BDG architecture + design

Dissolving Boundaries

Words by Grant Gibson, Illustration by Miguel Montaner

One of my favourite installations at this year’s recent London Design Festival was the Simplified Beauty show at SCP. It was seeing the display of traditional ceramics from Mashiko that made me realise how much British design has changed and matured since I started writing about it twenty years ago. Back then Sheridan Coakley’s store was the bastion of cutting-edge British design. It was Coakley who promoted the likes of Jasper Morrison, Terence Woodgate, Matthew Hilton, (the sadly late) James Irvine and Michael Marriott to an often ambivalent British public. In the mid-nineties design was tribal; you were either part of the nascent Shoreditch scene or a cushion scatterer from Chelsea Harbour; companies were either modern and innovative and exhibited at 100% Design or traditional and conservative in which case their natural environment was at Decorex, held in the leafy, suburban environs of Syon Park. Some of us on the side of progress genuinely believed we were contributing to a profound change in British culture, that with the likes of Blur and Blair we could somehow re-invent the nation in our own image. 

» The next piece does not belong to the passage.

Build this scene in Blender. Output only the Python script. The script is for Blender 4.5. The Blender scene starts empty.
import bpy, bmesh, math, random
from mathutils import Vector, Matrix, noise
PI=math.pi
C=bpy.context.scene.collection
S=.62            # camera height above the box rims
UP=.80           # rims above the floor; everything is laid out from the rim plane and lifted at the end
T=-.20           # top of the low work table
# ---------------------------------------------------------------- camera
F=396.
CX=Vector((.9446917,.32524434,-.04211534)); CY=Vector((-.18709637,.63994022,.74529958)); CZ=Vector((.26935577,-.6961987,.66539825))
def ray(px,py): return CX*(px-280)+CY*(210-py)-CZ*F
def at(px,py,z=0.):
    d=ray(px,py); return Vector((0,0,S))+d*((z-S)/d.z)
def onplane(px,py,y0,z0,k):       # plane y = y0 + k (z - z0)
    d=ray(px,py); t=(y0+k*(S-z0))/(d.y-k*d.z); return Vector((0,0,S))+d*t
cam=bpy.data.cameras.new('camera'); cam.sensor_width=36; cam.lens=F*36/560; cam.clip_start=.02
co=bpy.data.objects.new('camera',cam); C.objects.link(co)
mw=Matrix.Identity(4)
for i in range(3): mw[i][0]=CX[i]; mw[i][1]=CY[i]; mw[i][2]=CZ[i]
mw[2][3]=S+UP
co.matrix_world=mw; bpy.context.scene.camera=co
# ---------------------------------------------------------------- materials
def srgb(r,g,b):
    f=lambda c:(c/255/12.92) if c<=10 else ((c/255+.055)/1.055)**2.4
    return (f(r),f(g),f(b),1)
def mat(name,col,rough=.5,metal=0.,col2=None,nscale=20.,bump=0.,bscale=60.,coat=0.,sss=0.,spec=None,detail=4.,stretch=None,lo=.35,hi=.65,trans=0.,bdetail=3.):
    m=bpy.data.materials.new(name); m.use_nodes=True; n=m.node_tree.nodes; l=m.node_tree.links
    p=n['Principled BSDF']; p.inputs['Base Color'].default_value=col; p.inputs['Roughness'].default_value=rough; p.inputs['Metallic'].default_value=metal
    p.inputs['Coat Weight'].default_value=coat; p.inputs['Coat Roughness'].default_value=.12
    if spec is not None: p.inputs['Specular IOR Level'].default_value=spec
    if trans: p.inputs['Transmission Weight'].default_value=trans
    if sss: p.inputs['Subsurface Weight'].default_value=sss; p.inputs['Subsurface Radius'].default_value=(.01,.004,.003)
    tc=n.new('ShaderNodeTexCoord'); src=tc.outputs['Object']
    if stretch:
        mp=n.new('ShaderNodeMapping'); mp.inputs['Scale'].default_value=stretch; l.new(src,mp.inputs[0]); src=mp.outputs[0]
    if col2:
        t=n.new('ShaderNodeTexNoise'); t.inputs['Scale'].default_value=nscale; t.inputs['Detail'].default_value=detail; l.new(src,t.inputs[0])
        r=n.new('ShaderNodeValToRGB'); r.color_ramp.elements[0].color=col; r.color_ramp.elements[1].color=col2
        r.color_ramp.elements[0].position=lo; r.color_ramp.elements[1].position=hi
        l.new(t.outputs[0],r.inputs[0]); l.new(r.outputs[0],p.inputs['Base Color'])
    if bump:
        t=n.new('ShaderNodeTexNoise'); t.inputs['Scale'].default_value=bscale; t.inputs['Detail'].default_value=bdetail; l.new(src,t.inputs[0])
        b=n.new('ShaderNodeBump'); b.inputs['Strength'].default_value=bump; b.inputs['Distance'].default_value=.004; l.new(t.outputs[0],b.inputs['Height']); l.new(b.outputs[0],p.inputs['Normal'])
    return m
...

However, nearly 20 years on it seems we’ve all learned to relax, the tribes are (slowly) converging. Pluralism reigns. Over the past few years SCP has exhibited at Decorex, for instance, alongside contemporary companies such as Pinch, Aram and Eley Kishimoto which would have been nigh on inconceivable even a decade ago. And there’s been no more obvious signifier of this change than the re-emergence of craft and the fetishisation of the handmade. Not so long ago craft came with largely negative connotations of a by-gone England. How things have changed. From being a dirty word, it has almost become a badge of honour. I edited the designjunction catalogue this year and it was fascinating to see how many exhibitors were desperate to emphasise their craft credentials. In an interview I did with Alberto Alessi, for example, he described his vision of the company as ‘a combination of fine craftsmanship and advanced design research, following the model of Wiener Werkstaette at the beginning of the twentieth century but rooted in contemporaneity.’ Suddenly craft, craftsmanship, handmade are seen as having cultural and (probably more importantly) commercial cachet. 

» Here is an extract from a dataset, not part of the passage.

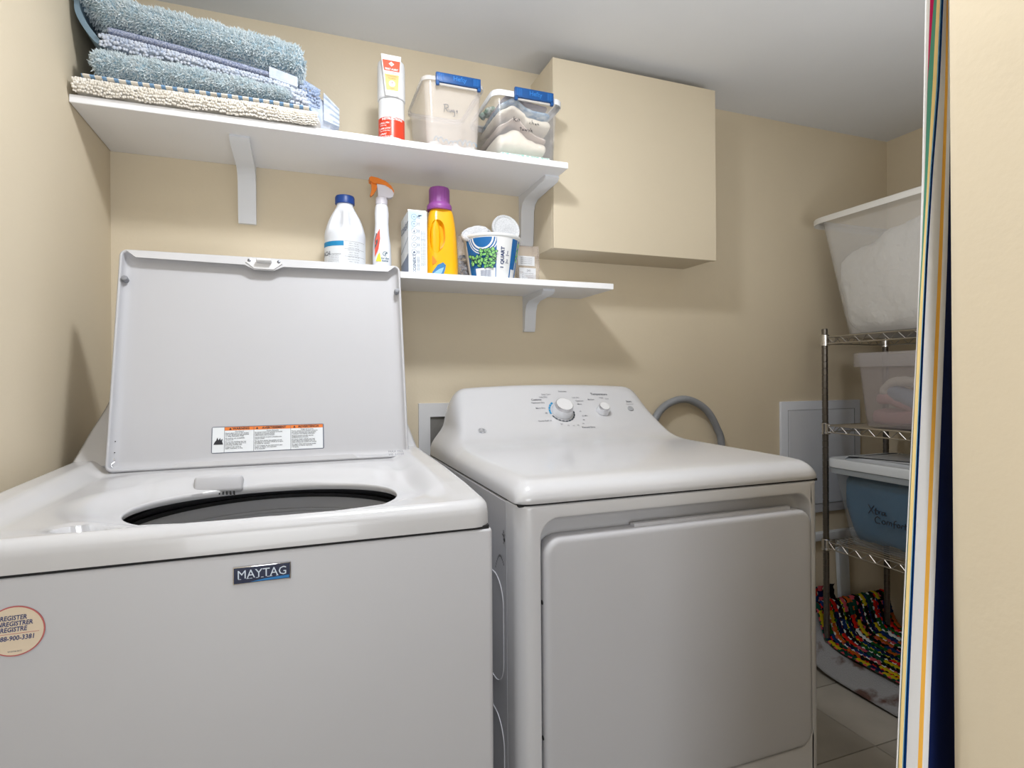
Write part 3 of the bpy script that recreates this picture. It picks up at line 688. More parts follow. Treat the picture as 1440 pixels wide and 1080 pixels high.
# handle opening: cut right through beside the grip
cb = NB(); hole = smoothpath([(-.036, .165), (-.022, .172), (-.005, .168), (.003, .150), (.005, .110), (-.002, .082), (-.014, .072), (-.018, .066), (-.026, .070), (-.038, .09), (-.041, .13), (-.036, .165)], 3) if False else None
hp = [(-.034, .160), (-.024, .170), (-.008, .168), (.002, .154), (.005, .128), (.004, .104), (-.004, .086), (-.018, .070), (-.030, .072), (-.038, .090), (-.041, .115), (-.039, .140)]
hp = [(x-.004, z) for x, z in hp]
hs = smoothpath([(x, z, 0) for x, z in hp+[hp[0]]], 3)[:-1]
loft(cb, [[(bx+.004+(p.x-.0)*k, by+y, zt+.12+(p.y-.12)*k) for p in hs] for y, k in ((-.06, 1.12), (-.034, 1.0), (-.022, .92), (-.012, .75))])
me = bpy.data.meshes.new('cutter'); bmesh.ops.recalc_face_normals(cb, faces=cb.faces[:]); cb.to_mesh(me); cb.free(); co = bpy.data.objects.new('cutter', me); C.objects.link(co)
co.location = (0, 0, 0)
md = body.modifiers.new('b', 'BOOLEAN'); md.object = co; md.operation = 'DIFFERENCE'; md.solver = 'EXACT'
bpy.context.view_layer.update()
me2 = bpy.data.meshes.new_from_object(body.evaluated_get(bpy.context.evaluated_depsgraph_get())); body.modifiers.clear(); body.data = me2
bpy.data.objects.remove(co)
me2.polygons.foreach_set('use_smooth', [True]*len(me2.polygons)); me2.set_sharp_from_angle(angle=.9)
b = NB(); loops = [[(bx-.021+x, by-.020+y, zt+z) for x, y in rr(0, 0, w_, .018, .008, 5)] for z, w_ in ((.060, .004), (.066, .016), (.08, .024), (.105, .028), (.135, .027), (.155, .020), (.164, .008), (.168, .003))]
loft(b, loops); mk('grip', b, mat('detergent_yellow', (1, 1, 1)), t, angle=1.3)
b = NB(); n = 72
loops = []
for r_, z in ((.0355, .201), (.0365, .203), (.0365, .213), (.0350, .2165), (.0305, .221), (.0298, .224), (.0295, .262), (.0280, .2665), (.0005, .267)):
    loops.append([(bx-.004+(r_+(.0007 if (k % 4 < 2 and .223 < z < .264) else 0))*math.cos(2*PI*k/n), by+(r_+(.0007 if (k % 4 < 2 and .223 < z < .264) else 0))*math.sin(2*PI*k/n), zt+z) for k in range(n)])
loft(b, loops); mk('cap', b, mat('cap_purple', (150, 78, 158), .4), t, angle=.7)
DMt = frame(Vector((bx, by-.0357, zt)), (1, 0, 0), (0, 0, 1))
b = NB(); poly(b, [(-.034, 0.002, 0), (-.004, .002, 0), (.003, .022, 0), (.006, .036, 0), (-.002, .044, 0), (-.018, .036, 0), (-.034, .014, 0)], DMt); mk('print_blue', b, mat('print_blue', (58, 128, 186), .4), t, False)
b = NB(); poly(b, [(-.034, .004, .0002), (-.016, .004, .0002), (-.006, .014, .0002), (.000, .030, .0002), (-.014, .024, .0002), (-.030, .012, .0002)], DMt); mk('print_pale', b, mat('print_pale', (150, 196, 224), .4), t, False)
b = NB(); poly(b, [(-.034, .036, 0), (-.024, .040, 0), (-.020, .045, 0), (-.034, .062, 0)], DMt); mk('print_orange', b, mat('print_orange', (240, 140, 40), .4), t, False)
# quart tub of pads
tx, ty = 1.014, -.135
t = thing('yogurt_tub', 'blue and white one quart paper tub printed with green pieces, holding white pads', 'tub', (tx, ty, zt))
b = NB(); lathe(b, [(.0635, 0), (.0655, .001), (.0845, .118), (.0855, .122), (.0885, .122), (.0895, .126), (.0880, .129), (.0845, .129), (.0825, .120), (.062, .004)], tx, ty, 64)
bmesh.ops.translate(b, verts=b.verts[:], vec=(0, 0, zt)); mk('tub_body', b, mat('tub_white', (236, 238, 240), .4), t, angle=.6)
def cone(a, z, off=.0006): r_ = .0655+(z-.001)/.117*.019+off; return Vector((tx+r_*math.cos(a), ty+r_*math.sin(a), zt+z))
def cpatch(bm, a0, a1, z0, z1, off=.0006, K=10):
    for k in range(K):
        for z_, z__ in ((z0, (z0+z1)/2), ((z0+z1)/2, z1)):
            a, c = D(lerp(a0, a1, k/K)), D(lerp(a0, a1, (k+1)/K)); bm.faces.new([bm.verts.new(cone(q_, z, off)) for q_, z in ((a, z_), (c, z_), (c, z__), (a, z__))])
def cpoly(bm, pts, off): poly(bm, [cone(D(a), z, off) for a, z in pts])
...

So why has this happened? Well the fact of the matter is that the ‘make-do-and-mend’ end of the craft spectrum traditionally tends to thrive in times of economic strife, when people need to find ways of making their stuff go further. This has been compounded by the burgeoning inequalities of British society, in which the super-rich have got richer, meaning the luxury end of the market, which has always traded on hand making, has continued to prosper. Nearly fifteen years after Naomi Klein published No Logo it also seems that a strata of consumers (middle class, wealthy) are paying more attention to how and where their goods are made, aping a recent trend in the food market. In the same way that some shoppers like to know that their chicken breasts are organic, or corn-fed, or farm-assured, so products that haven’t been made under exploitative conditions have found a receptive audience. 

I think it’s fair to say that the ambitions of many of the best, young designers have changed too. Whereas the ultimate aim was once to get spotted by a major (often Italian) manufacturer and create industrially-made products for the mass market, now many of the most interesting graduates are more intent on doing projects that critique consumerism and shy away from globalisation. Allied to this is the fact that many of those same (often Italian) manufacturers have become increasingly risk averse during the recession, relying on a small pool of globally renowned designers. Meanwhile technology has allowed micro-manufacturing to flourish and social media means that makers can now find a potentially huge market. 

Arguably all of this means that the relationship between design, manufacturing and craft is more tightly knit than at any time since the industrial revolution. The perceived boundaries between craft and design are being broken.